#### Dataset excerpts:

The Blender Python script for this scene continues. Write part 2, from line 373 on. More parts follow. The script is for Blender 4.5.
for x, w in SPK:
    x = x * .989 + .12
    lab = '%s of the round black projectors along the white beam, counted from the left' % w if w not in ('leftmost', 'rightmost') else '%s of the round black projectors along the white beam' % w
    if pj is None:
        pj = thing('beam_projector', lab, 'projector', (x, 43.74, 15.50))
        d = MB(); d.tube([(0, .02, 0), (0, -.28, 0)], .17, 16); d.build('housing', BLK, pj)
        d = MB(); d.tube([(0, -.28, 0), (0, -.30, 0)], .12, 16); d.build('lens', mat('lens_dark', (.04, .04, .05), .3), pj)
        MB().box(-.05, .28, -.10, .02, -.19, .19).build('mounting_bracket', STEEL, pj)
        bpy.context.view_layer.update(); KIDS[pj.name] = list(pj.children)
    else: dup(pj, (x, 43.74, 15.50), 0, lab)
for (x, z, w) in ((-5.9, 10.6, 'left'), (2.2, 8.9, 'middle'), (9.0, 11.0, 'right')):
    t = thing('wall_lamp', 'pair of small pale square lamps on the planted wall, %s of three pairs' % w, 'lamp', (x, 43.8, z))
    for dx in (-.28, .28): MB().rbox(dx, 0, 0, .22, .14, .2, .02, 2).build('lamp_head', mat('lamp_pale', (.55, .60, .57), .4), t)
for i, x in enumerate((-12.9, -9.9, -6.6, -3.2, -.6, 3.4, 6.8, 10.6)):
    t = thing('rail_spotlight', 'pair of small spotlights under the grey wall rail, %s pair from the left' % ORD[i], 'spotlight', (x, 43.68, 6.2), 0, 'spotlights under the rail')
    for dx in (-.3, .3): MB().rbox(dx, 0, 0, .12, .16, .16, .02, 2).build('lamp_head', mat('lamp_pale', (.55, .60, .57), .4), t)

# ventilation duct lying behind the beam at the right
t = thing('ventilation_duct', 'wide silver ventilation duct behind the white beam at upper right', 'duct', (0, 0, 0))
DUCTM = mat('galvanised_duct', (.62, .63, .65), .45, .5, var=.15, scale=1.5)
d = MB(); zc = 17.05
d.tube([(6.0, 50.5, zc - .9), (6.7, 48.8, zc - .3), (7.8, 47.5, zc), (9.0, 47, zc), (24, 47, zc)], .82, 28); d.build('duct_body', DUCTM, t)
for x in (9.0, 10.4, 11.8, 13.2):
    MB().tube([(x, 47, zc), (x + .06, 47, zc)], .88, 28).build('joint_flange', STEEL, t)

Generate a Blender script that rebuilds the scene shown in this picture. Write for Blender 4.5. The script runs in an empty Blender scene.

#### Short problem:
Write out every record verbatim.

#### Exercise solution:
The Blender Python script for this scene continues. Write part 2, from line 373 on. More parts follow. The script is for Blender 4.5.
for x, w in SPK:
    x = x * .989 + .12
    lab = '%s of the round black projectors along the white beam, counted from the left' % w if w not in ('leftmost', 'rightmost') else '%s of the round black projectors along the white beam' % w
    if pj is None:
        pj = thing('beam_projector', lab, 'projector', (x, 43.74, 15.50))
        d = MB(); d.tube([(0, .02, 0), (0, -.28, 0)], .17, 16); d.build('housing', BLK, pj)
        d = MB(); d.tube([(0, -.28, 0), (0, -.30, 0)], .12, 16); d.build('lens', mat('lens_dark', (.04, .04, .05), .3), pj)
        MB().box(-.05, .28, -.10, .02, -.19, .19).build('mounting_bracket', STEEL, pj)
        bpy.context.view_layer.update(); KIDS[pj.name] = list(pj.children)
    else: dup(pj, (x, 43.74, 15.50), 0, lab)
for (x, z, w) in ((-5.9, 10.6, 'left'), (2.2, 8.9, 'middle'), (9.0, 11.0, 'right')):
    t = thing('wall_lamp', 'pair of small pale square lamps on the planted wall, %s of three pairs' % w, 'lamp', (x, 43.8, z))
    for dx in (-.28, .28): MB().rbox(dx, 0, 0, .22, .14, .2, .02, 2).build('lamp_head', mat('lamp_pale', (.55, .60, .57), .4), t)
for i, x in enumerate((-12.9, -9.9, -6.6, -3.2, -.6, 3.4, 6.8, 10.6)):
    t = thing('rail_spotlight', 'pair of small spotlights under the grey wall rail, %s pair from the left' % ORD[i], 'spotlight', (x, 43.68, 6.2), 0, 'spotlights under the rail')
    for dx in (-.3, .3): MB().rbox(dx, 0, 0, .12, .16, .16, .02, 2).build('lamp_head', mat('lamp_pale', (.55, .60, .57), .4), t)

# ventilation duct lying behind the beam at the right
t = thing('ventilation_duct', 'wide silver ventilation duct behind the white beam at upper right', 'duct', (0, 0, 0))
DUCTM = mat('galvanised_duct', (.62, .63, .65), .45, .5, var=.15, scale=1.5)
d = MB(); zc = 17.05
d.tube([(6.0, 50.5, zc - .9), (6.7, 48.8, zc - .3), (7.8, 47.5, zc), (9.0, 47, zc), (24, 47, zc)], .82, 28); d.build('duct_body', DUCTM, t)
for x in (9.0, 10.4, 11.8, 13.2):
    MB().tube([(x, 47, zc), (x + .06, 47, zc)], .88, 28).build('joint_flange', STEEL, t)

Generate a Blender script that rebuilds the scene shown in this picture. Write for Blender 4.5. The script runs in an empty Blender scene.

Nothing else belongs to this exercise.